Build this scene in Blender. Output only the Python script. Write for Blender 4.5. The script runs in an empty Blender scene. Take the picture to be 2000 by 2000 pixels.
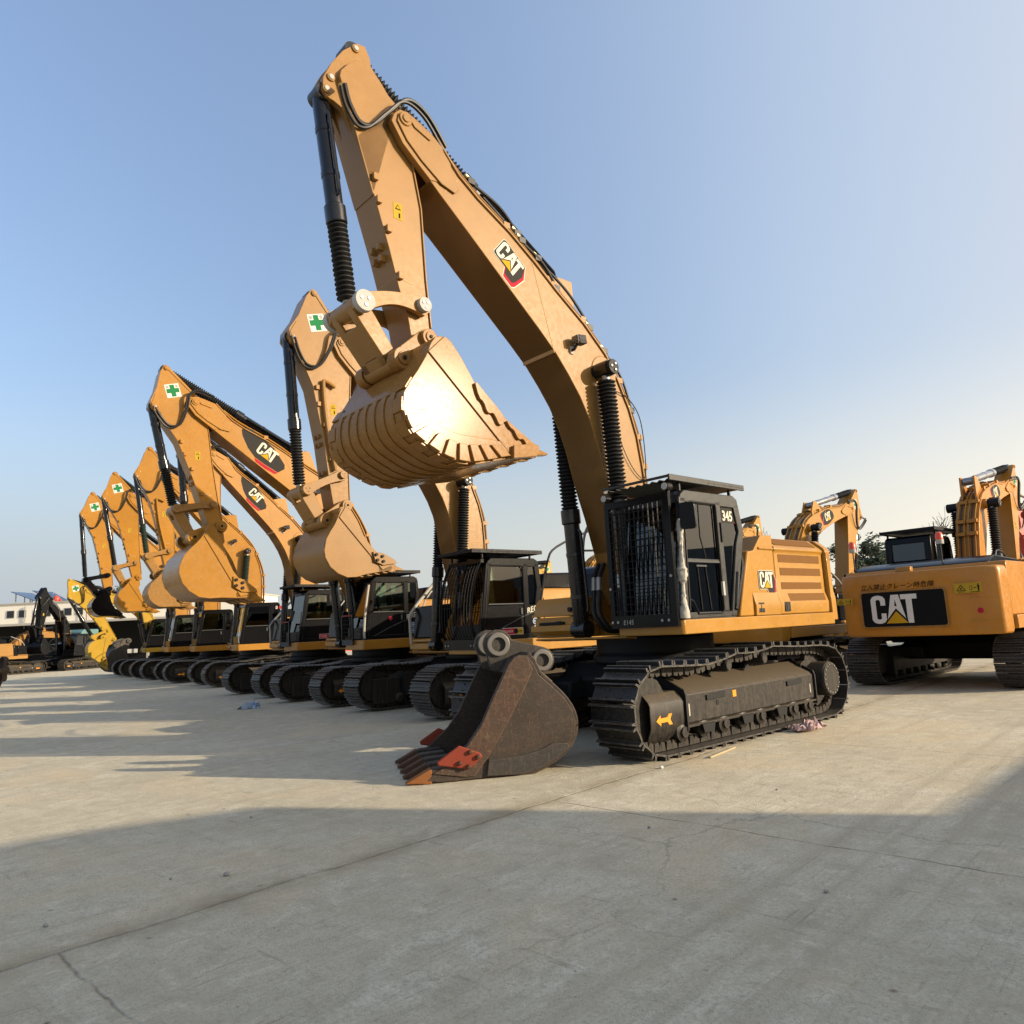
import bpy, bmesh, math, random
from mathutils import Vector, Matrix
random.seed(7)
S=bpy.context.scene
COL=S.collection
R=math.radians

# ------------------------------------------------------------------ materials
def nt(name):
    m=bpy.data.materials.new(name); m.use_nodes=True
    t=m.node_tree; b=t.nodes['Principled BSDF']
    return m,t,b
def N(t,kind,**kw):
    n=t.nodes.new(kind)
    for k,v in kw.items():
        if k.startswith('i_'):
            n.inputs[k[2:].replace('_',' ')].default_value=v
        else: setattr(n,k,v)
    return n
def ramp(t,fac,stops):
    r=t.nodes.new('ShaderNodeValToRGB'); e=r.color_ramp.elements
    while len(e)<len(stops): e.new(.5)
    for x,(p,c) in zip(e,stops):
        x.position=p; x.color=(c[0],c[1],c[2],1) if not isinstance(c,(int,float)) else (c,c,c,1)
    t.links.new(fac,r.inputs[0]); return r
def mixc(t,fac,a,b,mode='MIX'):
    n=t.nodes.new('ShaderNodeMix'); n.data_type='RGBA'; n.blend_type=mode
    def put(s,x):
        if isinstance(x,(tuple,list)): s.default_value=(x[0],x[1],x[2],1)
        elif isinstance(x,(int,float)): s.default_value=x
        else: t.links.new(x,s)
    put(n.inputs[0],fac); put(n.inputs[6],a); put(n.inputs[7],b)
    return n.outputs[2]
def noise(t,scale,detail=4,rough=.6,vec=None,dist=0):
    n=t.nodes.new('ShaderNodeTexNoise'); n.inputs['Scale'].default_value=scale; n.inputs['Detail'].default_value=detail
    n.inputs['Roughness'].default_value=rough; n.inputs['Distortion'].default_value=dist
    if vec: t.links.new(vec,n.inputs['Vector'])
    return n.outputs['Fac']
def objco(t): return t.nodes.new('ShaderNodeTexCoord').outputs['Object']
def bump(t,b,h,strength=.3,dist=.01):
    n=t.nodes.new('ShaderNodeBump'); n.inputs['Strength'].default_value=strength; n.inputs['Distance'].default_value=dist
    t.links.new(h,n.inputs['Height']); t.links.new(n.outputs[0],b.inputs['Normal'])
MATS={}
def edgemask(t,rad,amt):
    """1 along sharp edges, broken up by noise: rubbed paint and bright worn steel"""
    bv=t.nodes.new('ShaderNodeBevel'); bv.samples=4; bv.inputs['Radius'].default_value=rad
    g=t.nodes.new('ShaderNodeNewGeometry'); d=N(t,'ShaderNodeVectorMath',operation='DOT_PRODUCT'); t.links.new(bv.outputs[0],d.inputs[0]); t.links.new(g.outputs['Normal'],d.inputs[1])
    r=ramp(t,d.outputs['Value'],[(.82,amt),(.985,0)]); n=noise(t,23,5,.7,objco(t)); r2=ramp(t,n,[(.36,.15),(.58,1)])
    m=N(t,'ShaderNodeMath',operation='MULTIPLY'); t.links.new(r.outputs[0],m.inputs[0]); t.links.new(r2.outputs[0],m.inputs[1]); return m.outputs[0]
def paint(name,col,rough=.35,coat=.25,dirt=.25,dirtcol=(.33,.27,.2),dscale=1.6,metal=0,bmp=.0,upd=.0,spec=.3,streak=0,rv=1.0,edge=None):
    """glossy machine paint with uneven sheen and settled dust"""
    m,t,b=nt(name); co=objco(t)
    n1=noise(t,dscale,6,.65,co); n2=noise(t,dscale*9,5,.7,co)
    c2=tuple(x*.80 for x in col)
    c=mixc(t,ramp(t,n1,[(.3,0),(.7,1)]).outputs[0],col,c2)
    n0=noise(t,.45,3,.6,co); c=mixc(t,ramp(t,n0,[(.4,0),(.65,.35)]).outputs[0],c,tuple(min(1,x*1.12+.006) for x in col))
    rm=ramp(t,n2,[(.45,0),(.75,1)])
    mm=N(t,'ShaderNodeMath',operation='MULTIPLY'); t.links.new(rm.outputs[0],mm.inputs[0]); mm.inputs[1].default_value=dirt
    if streak:   # run-off streaks down the sides
        mp=N(t,'ShaderNodeMapping'); t.links.new(co,mp.inputs[0]); mp.inputs['Scale'].default_value=(26,26,1.6)
        ns=noise(t,1.0,5,.7,mp.outputs[0]); rs=ramp(t,ns,[(.45,0),(.7,streak)]); m2=N(t,'ShaderNodeMath',operation='ADD'); m2.use_clamp=True
        t.links.new(mm.outputs[0],m2.inputs[0]); t.links.new(rs.outputs[0],m2.inputs[1]); mm=m2
    fac=mm.outputs[0]
    if upd:
        g=t.nodes.new('ShaderNodeNewGeometry'); sp=t.nodes.new('ShaderNodeSeparateXYZ'); t.links.new(g.outputs['Normal'],sp.inputs[0])
        r2=ramp(t,sp.outputs[2],[(.25,0),(.9,1)])
        a=N(t,'ShaderNodeMath',operation='MULTIPLY_ADD'); t.links.new(r2.outputs[0],a.inputs[0]); a.inputs[1].default_value=upd; t.links.new(fac,a.inputs[2]); a.use_clamp=True
        fac=a.outputs[0]
    c=mixc(t,fac,c,dirtcol)
    if edge: c=mixc(t,edgemask(t,edge[0],edge[2]),c,edge[1])
    t.links.new(c,b.inputs['Base Color'])
    rr=ramp(t,n2,[(.3,max(.05,rough-.1*rv)),(.8,min(1,rough+.18*rv))]); t.links.new(rr.outputs[0],b.inputs['Roughness'])
    b.inputs['Coat Weight'].default_value=coat; b.inputs['Coat Roughness'].default_value=.12
    b.inputs['Metallic'].default_value=metal; b.inputs['Specular IOR Level'].default_value=spec
    if bmp: bump(t,b,n2,bmp,.004)
    MATS[name]=m; return m
def flat(name,col,rough=.5,metal=0,coat=0,spec=.3):
    m,t,b=nt(name); co=objco(t); n=noise(t,14,4,.6,co)
    c=mixc(t,n,tuple(x*1.08 for x in col),tuple(x*.88 for x in col)); t.links.new(c,b.inputs['Base Color'])
    b.inputs['Roughness'].default_value=rough; b.inputs['Metallic'].default_value=metal; b.inputs['Coat Weight'].default_value=coat; b.inputs['Specular IOR Level'].default_value=spec
    MATS[name]=m; return m
paint('tan_yellow',(.30,.152,.036),.42,.25,.10,spec=.2)
paint('amber_yellow',(.39,.185,.020),.36,.28,.12,spec=.25)
paint('deep_yellow',(.36,.158,.012),.38,.22,.15,spec=.25)
paint('shade_lifted_yellow',(.46,.185,.014),.36,.15,.2)  # machine yellow brightened in its colour because the rear it covers stands in shade
paint('lemon_yellow',(.42,.25,.012),.45,.0,.25,spec=.25)
paint('bucket_yellow',(.29,.138,.032),.21,.0,.3,dscale=3,bmp=.03,spec=.07,rv=.5,edge=(.012,(.40,.24,.09),.5))
paint('worn_amber',(.28,.135,.024),.42,.1,.35,spec=.25)
paint('red_paint',(.55,.05,.03),.4,.2,.3)
paint('black_paint',(.005,.005,.006),.2,.0,.0,spec=.16,rv=.15)
paint('matte_black',(.010,.010,.011),.55,0,.15,dirtcol=(.05,.045,.04),spec=.2)
paint('olive_black',(.022,.022,.020),.4,.1,.12,dirtcol=(.07,.065,.055),spec=.3)
paint('frame_black',(.014,.013,.012),.5,.0,.35,dirtcol=(.085,.066,.045),dscale=2.2,upd=1.0,spec=.25,streak=.5,edge=(.012,(.10,.085,.065),.6))
paint('shoe_steel',(.020,.019,.019),.42,0,.45,dirtcol=(.10,.085,.066),dscale=2.5,metal=.2,upd=.5,spec=.3,edge=(.012,(.30,.275,.24),1.0))
paint('cylinder_black',(.008,.008,.010),.25,.25,.06,dirtcol=(.04,.04,.04),spec=.35)
paint('teal_paint',(.09,.2,.19),.4,.2,.2)
flat('rubber',(.012,.012,.012),.6)
flat('green_rubber',(.02,.035,.025),.6)
flat('hose_black',(.015,.014,.013),.45)
flat('steel',(.30,.29,.27),.38,.8)
flat('cap_white',(.40,.39,.36),.6,spec=.15)
flat('cylinder_grey',(.30,.31,.32),.28,.6)
flat('worn_ring',(.20,.185,.165),.45,.4)
flat('brass',(.5,.38,.16),.4,.5)
flat('white_paint',(.62,.60,.56),.65,spec=.15)
flat('off_white',(.42,.39,.33),.7,spec=.2)
flat('cream_letter',(.60,.57,.46),.7,spec=.1)
flat('decal_grey',(0.035, 0.033, 0.03),.75,spec=.1)
flat('decal_midgrey',(0.09, 0.09, 0.09),.75,spec=.1)
flat('decal_red',(0.38, 0.02, 0.035),.75,spec=.1)
flat('decal_black',(0.008, 0.008, 0.009),.75,spec=.1)
flat('decal_yellow',(0.5, 0.28, 0.015),.75,spec=.1)
flat('sticker_yellow',(0.42, 0.28, 0.03),.75,spec=.1)
flat('sticker_green',(0.02, 0.17, 0.06),.75,spec=.1)
flat('sticker_blue',(0.04, 0.15, 0.38),.75,spec=.1)
flat('orange_marker',(.8,.28,.02),.4)
flat('lens_red',(.75,.07,.02),.25,coat=.5)
flat('vent_brown',(.17,.078,.022),.8,spec=.1)
flat('recess_shade',(.006,.006,.007),.7)  # near-black colour standing in for shade inside holes, recesses and openings
flat('seat_grey',(.02,.02,.022),.7)
flat('seat_green',(.02,.028,.022),.7)
flat('weld_tan',(.42,.25,.10),.5)
flat('guard_red',(.21,.038,.02),.65,spec=.2)
flat('tooth_brown',(.075,.038,.022),.65,spec=.2)
flat('rust_orange',(.24,.095,.03),.7,spec=.15)
flat('cloth_pink',(.45,.31,.30),.9)
flat('plastic_blue',(.35,.45,.6),.4)
flat('wood',(.42,.33,.2),.8)
flat('stone',(.32,.30,.27),.9)
flat('plaster',(.80,.76,.66),.85)
flat('grey_sheet',(.24,.25,.25),.6)
flat('solar_dark',(.02,.025,.045),.2,coat=.5)
flat('bark',(.07,.055,.04),.9)
def glassmat(name,tint,gl=1.0):
    m=bpy.data.materials.new(name); m.use_nodes=True; t=m.node_tree; t.nodes.clear()
    o=t.nodes.new('ShaderNodeOutputMaterial'); tr=N(t,'ShaderNodeBsdfTransparent'); tr.inputs[0].default_value=(*tint,1)
    g=N(t,'ShaderNodeBsdfGlossy'); g.inputs['Roughness'].default_value=.015; g.inputs[0].default_value=(gl,gl,gl,1)
    f=N(t,'ShaderNodeFresnel'); f.inputs[0].default_value=1.65
    mx=t.nodes.new('ShaderNodeMixShader'); t.links.new(f.outputs[0],mx.inputs[0]); t.links.new(tr.outputs[0],mx.inputs[1]); t.links.new(g.outputs[0],mx.inputs[2])
    t.links.new(mx.outputs[0],o.inputs[0]); MATS[name]=m
glassmat('dark_glass',(.12,.13,.12)); glassmat('green_glass',(.55,.66,.55)); glassmat('lamp_glass',(.8,.8,.8))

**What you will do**
Locate all lines holding the word "scene", then copy them out.

**Answer to the task**
Build this scene in Blender. Output only the Python script. Write for Blender 4.5. The script runs in an empty Blender scene. Take the picture to be 2000 by 2000 pixels.
S=bpy.context.scene